Scene script records
■ ■ ■ ■

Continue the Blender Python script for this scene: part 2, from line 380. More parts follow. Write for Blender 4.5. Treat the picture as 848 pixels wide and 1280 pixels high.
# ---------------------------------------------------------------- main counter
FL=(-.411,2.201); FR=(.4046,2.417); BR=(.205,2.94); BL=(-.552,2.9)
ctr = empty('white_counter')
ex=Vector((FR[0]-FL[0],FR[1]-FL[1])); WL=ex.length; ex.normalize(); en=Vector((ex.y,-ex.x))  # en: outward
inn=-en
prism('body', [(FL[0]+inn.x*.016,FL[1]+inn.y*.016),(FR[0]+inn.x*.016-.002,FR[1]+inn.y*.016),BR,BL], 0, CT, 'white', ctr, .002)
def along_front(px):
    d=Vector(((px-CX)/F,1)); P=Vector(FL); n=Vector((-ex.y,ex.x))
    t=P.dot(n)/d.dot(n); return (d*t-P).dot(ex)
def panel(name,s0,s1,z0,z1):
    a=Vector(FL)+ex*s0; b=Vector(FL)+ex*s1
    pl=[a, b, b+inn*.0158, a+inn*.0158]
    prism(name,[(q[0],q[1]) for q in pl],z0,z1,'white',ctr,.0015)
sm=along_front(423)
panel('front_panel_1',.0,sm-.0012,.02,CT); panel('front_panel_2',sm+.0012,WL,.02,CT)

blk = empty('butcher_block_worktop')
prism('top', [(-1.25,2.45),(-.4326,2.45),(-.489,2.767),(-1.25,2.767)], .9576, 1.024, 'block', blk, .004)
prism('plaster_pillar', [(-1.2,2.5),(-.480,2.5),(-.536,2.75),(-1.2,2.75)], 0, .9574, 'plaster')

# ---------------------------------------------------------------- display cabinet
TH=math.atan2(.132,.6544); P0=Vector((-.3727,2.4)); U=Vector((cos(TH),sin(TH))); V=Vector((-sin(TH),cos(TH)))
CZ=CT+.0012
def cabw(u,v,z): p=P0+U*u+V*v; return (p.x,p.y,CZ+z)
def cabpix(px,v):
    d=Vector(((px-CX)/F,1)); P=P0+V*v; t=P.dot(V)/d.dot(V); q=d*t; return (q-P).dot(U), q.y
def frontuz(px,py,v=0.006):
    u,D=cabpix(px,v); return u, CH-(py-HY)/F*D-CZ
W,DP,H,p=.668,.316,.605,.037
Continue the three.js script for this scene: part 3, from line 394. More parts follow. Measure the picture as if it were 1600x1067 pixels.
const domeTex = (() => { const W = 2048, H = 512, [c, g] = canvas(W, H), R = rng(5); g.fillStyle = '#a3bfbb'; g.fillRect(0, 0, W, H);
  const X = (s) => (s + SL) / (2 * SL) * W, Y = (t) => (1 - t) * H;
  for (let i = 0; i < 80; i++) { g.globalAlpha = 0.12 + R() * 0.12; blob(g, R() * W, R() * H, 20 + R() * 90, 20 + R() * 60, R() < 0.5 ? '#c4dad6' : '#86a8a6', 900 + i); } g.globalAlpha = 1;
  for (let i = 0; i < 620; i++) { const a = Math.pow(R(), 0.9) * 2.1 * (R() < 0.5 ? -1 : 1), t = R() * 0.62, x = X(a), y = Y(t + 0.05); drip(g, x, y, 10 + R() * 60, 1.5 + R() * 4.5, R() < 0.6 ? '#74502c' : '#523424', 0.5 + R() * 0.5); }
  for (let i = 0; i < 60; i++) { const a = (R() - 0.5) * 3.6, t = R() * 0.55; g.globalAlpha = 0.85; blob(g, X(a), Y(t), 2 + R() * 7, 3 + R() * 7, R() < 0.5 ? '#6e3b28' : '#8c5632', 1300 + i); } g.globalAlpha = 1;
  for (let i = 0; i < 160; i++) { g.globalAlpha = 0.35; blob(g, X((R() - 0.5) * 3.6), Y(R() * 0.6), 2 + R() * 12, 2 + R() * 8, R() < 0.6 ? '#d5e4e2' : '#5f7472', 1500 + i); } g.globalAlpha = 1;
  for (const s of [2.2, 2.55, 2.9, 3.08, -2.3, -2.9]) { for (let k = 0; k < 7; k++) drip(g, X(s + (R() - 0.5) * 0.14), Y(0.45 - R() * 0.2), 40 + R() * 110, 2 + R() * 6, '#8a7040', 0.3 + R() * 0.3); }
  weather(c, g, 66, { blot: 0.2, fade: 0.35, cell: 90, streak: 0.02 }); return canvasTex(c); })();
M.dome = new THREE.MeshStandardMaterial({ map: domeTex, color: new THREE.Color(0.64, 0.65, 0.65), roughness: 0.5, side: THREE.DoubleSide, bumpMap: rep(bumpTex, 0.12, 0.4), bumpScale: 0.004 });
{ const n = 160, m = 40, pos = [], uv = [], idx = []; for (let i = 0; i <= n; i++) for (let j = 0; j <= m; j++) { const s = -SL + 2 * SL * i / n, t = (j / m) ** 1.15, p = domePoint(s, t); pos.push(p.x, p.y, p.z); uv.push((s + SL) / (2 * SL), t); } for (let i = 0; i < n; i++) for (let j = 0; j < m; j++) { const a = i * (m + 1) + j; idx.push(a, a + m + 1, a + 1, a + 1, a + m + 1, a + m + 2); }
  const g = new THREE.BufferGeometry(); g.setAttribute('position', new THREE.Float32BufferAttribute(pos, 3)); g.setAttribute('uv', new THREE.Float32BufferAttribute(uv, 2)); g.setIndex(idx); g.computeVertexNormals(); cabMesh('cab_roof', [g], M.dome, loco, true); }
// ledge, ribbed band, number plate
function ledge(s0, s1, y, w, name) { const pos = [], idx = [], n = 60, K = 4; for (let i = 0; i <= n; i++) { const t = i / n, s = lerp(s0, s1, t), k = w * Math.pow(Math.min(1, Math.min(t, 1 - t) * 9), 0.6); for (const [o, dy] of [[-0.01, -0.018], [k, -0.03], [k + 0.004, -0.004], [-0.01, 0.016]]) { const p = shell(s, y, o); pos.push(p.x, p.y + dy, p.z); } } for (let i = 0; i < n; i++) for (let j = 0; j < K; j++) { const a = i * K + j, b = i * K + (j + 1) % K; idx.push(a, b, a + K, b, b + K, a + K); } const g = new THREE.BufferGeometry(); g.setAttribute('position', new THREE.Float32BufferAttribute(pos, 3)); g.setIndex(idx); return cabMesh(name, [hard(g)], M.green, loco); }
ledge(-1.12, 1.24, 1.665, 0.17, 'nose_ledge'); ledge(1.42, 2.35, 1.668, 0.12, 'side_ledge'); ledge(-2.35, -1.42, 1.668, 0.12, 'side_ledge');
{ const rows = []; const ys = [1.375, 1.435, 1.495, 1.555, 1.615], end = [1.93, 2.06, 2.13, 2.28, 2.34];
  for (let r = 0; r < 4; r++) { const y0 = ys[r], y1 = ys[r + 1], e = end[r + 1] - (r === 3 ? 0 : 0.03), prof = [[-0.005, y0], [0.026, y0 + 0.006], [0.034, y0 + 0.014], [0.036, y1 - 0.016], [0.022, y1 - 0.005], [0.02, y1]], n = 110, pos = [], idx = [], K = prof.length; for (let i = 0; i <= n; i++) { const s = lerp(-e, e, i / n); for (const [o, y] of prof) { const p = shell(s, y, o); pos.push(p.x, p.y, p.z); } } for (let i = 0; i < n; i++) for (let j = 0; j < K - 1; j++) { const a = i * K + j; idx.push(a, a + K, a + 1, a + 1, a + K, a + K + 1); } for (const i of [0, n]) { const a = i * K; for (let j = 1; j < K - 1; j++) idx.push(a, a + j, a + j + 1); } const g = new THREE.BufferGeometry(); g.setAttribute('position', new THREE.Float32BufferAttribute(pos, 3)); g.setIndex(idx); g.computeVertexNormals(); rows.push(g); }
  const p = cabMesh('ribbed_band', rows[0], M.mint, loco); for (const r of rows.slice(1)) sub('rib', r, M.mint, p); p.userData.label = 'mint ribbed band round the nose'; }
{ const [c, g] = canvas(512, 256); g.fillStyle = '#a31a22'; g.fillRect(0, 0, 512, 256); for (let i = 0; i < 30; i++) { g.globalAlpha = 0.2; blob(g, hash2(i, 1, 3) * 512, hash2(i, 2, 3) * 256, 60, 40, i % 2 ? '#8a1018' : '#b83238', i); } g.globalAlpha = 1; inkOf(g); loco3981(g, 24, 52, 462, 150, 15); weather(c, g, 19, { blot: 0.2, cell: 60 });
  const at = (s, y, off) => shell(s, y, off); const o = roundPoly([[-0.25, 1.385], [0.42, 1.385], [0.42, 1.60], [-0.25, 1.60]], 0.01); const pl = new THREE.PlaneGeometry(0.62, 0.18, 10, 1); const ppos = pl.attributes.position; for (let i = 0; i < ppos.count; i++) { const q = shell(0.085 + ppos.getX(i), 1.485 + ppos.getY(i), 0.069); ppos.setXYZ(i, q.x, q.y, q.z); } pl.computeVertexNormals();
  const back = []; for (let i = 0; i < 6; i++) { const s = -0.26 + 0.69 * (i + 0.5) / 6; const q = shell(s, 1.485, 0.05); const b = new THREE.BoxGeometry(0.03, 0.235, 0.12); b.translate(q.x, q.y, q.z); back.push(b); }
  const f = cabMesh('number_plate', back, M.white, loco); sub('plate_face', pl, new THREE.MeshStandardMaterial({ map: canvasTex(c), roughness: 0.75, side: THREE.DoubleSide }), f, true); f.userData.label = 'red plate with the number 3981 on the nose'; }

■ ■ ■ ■

Aim: Using the entries above, quote each line verbatim from the first through the line that contains "0, .9574, 'plaster')".

The output:
Continue the Blender Python script for this scene: part 2, from line 380. More parts follow. Write for Blender 4.5. Treat the picture as 848 pixels wide and 1280 pixels high.
# ---------------------------------------------------------------- main counter
FL=(-.411,2.201); FR=(.4046,2.417); BR=(.205,2.94); BL=(-.552,2.9)
ctr = empty('white_counter')
ex=Vector((FR[0]-FL[0],FR[1]-FL[1])); WL=ex.length; ex.normalize(); en=Vector((ex.y,-ex.x))  # en: outward
inn=-en
prism('body', [(FL[0]+inn.x*.016,FL[1]+inn.y*.016),(FR[0]+inn.x*.016-.002,FR[1]+inn.y*.016),BR,BL], 0, CT, 'white', ctr, .002)
def along_front(px):
    d=Vector(((px-CX)/F,1)); P=Vector(FL); n=Vector((-ex.y,ex.x))
    t=P.dot(n)/d.dot(n); return (d*t-P).dot(ex)
def panel(name,s0,s1,z0,z1):
    a=Vector(FL)+ex*s0; b=Vector(FL)+ex*s1
    pl=[a, b, b+inn*.0158, a+inn*.0158]
    prism(name,[(q[0],q[1]) for q in pl],z0,z1,'white',ctr,.0015)
sm=along_front(423)
panel('front_panel_1',.0,sm-.0012,.02,CT); panel('front_panel_2',sm+.0012,WL,.02,CT)

blk = empty('butcher_block_worktop')
prism('top', [(-1.25,2.45),(-.4326,2.45),(-.489,2.767),(-1.25,2.767)], .9576, 1.024, 'block', blk, .004)
prism('plaster_pillar', [(-1.2,2.5),(-.480,2.5),(-.536,2.75),(-1.2,2.75)], 0, .9574, 'plaster')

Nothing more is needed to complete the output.